Une fois incarcérés, les journalistes sont livrés au manque d’hygiène et de soins ainsi qu’à des conditions de détention insupportables, si l’on en croit des témoignages rapportés par RSF. La façon dont ils sont jugés, quand ils le sont, relève souvent du drame surréaliste. Dans une lettre adressée au président égyptien le 22 février dernier, l’ONG en question signalait le cas d’un journaliste qui avait croupi en prison pendant deux ans «sans voir un juge et sans charges officielles». Quand il a été finalement présenté devant un juge, c’était pour se voir accuser de… meurtre ! Il encourt la perpétuité.

Il semble que les entorses à la loi de la part des forces de sécurité soient tellement tolérées par le régime que le risque de l’incident diplomatique ne joue même plus son rôle de frein.

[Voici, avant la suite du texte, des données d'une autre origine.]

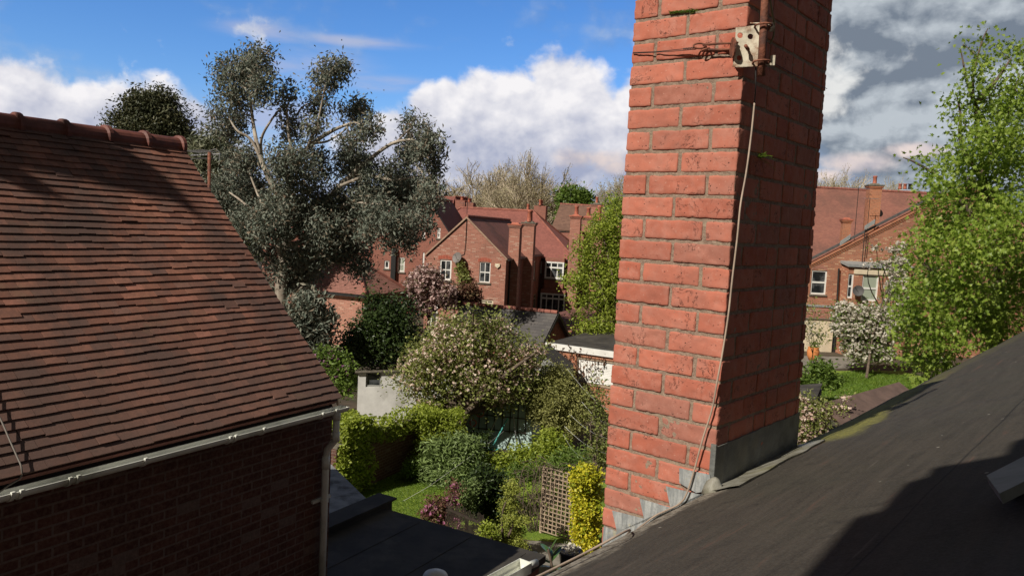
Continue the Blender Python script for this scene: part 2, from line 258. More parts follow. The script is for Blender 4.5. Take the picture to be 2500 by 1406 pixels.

On se souvient du jeune étudiant italien Giulio Regeni, qui a défrayé la chronique en Italie après que son corps a été retrouvé, au Caire, dans un fossé : il portait des marques évidentes de torture. Au gouvernement italien qui demandait des explications, on avait raconté successivement qu’il s’agissait d’un accident de la route, d’un crime à caractère sexuel et d’un rapt qui aurait mal tourné.

Les événements remontent à janvier-février derniers mais l’émotion et la colère en Italie étaient telles que le chef du gouvernement, Matteo Renzi, a dû faire monter la pression pendant des semaines en déclarant publiquement qu’il exigeait des explications plus sérieuses. Cet incident diplomatique n’était pas le premier du genre et c’est sans doute à ce type de drames que pensait le rédacteur en chef de La Croix en répondant aux questions de l’agence de presse française.

L’Egypte s’est finalement tirée d’affaire au sujet de la mort de Giulio Regeni moyennant le vote au Parlement européen, à Strasbourg, d’une motion la condamnant pour meurtre et torture de l’étudiant. Sans qu’on sache au final ce qui s’est vraiment passé. Du reste, qui peut garantir qu’une information crédible puisse exister dans un pays où la profession de journaliste est traitée de la manière dont elle l’est en Egypte? On le voit même avec le drame de l’avion qui s’est abîmé en mer : les hypothèses se succèdent dans la bouche des officiels du Caire, dégageant un air de fabriqué…

Le langage de vérité ne se sent pas chez lui là où ceux qui font profession de le pratiquer sont traités en criminels. Résultat : tout a un goût de mensonge, même quand ce n’est pas nécessairement du mensonge.